TxServer, on the other hand, was designed specifically to avoid performance loss over slow networks.  It does this by offering a "split" version of the client supervisor TxS.  One end of the pair runs in the server (or in another server on the local network), where it is within local network reach of the server's client services; this part runs the portions of the application that need high-speed interaction with the database.  The other end runs in the client, and handles all the presentation.  Communication between the two ends is optimized for high performance.  The bottom line is that over slow networks this configuration is the speediest in the marketplace.

The best part of TxServer remote access is that no application changes whatsoever are required - the application is not even aware of being run in this configuration.  This is only possible because of TxServer's high level of integration - TxS provides a complete environment for the running application, making it insensitive to whether it is running in the server or client.


The Bottom Line

TxServer systems have extremely low cost of ownership.

The development suite allows applications to be constructed in less time and with fewer people, and with very low application maintenance costs.

Because TxServer is an integrated system, users are saved the effort and ongoing expense of integrating operating system, database server, transaction manager, communications facilities and front-end client tools as is required on other platforms.

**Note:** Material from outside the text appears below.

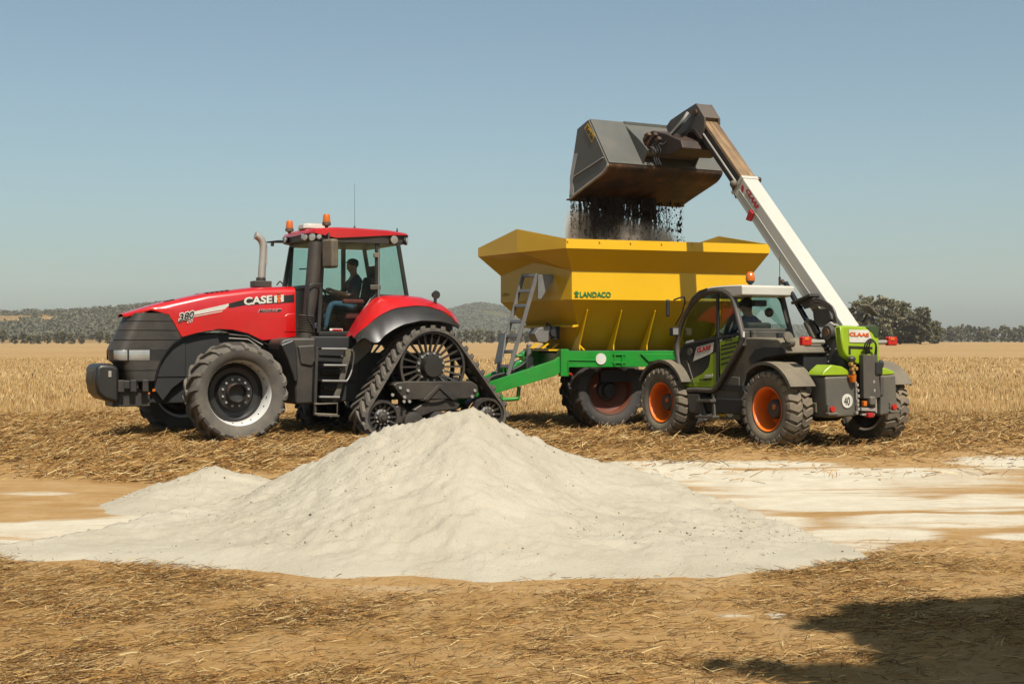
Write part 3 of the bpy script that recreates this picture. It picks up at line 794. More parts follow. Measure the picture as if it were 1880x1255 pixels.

The unique architecture produces higher throughput, which allows TxServer installations to use less server hardware, and less expensive client hardware (TxS is a 32-bit application which runs on Windows, but it uses resources very sparingly and so can run on relatively thin clients).



TxServer is the only complete product in the marketplace specifically designed for mission critical transaction processing in a client/server environment.  It is the only transaction processing product to supply a robust runtime environment together with an integrated set of development tools. 

TxServer delivers the superior performance, flexibility, and integrity needed for mission-critical applications - and it delivers this at very low cost.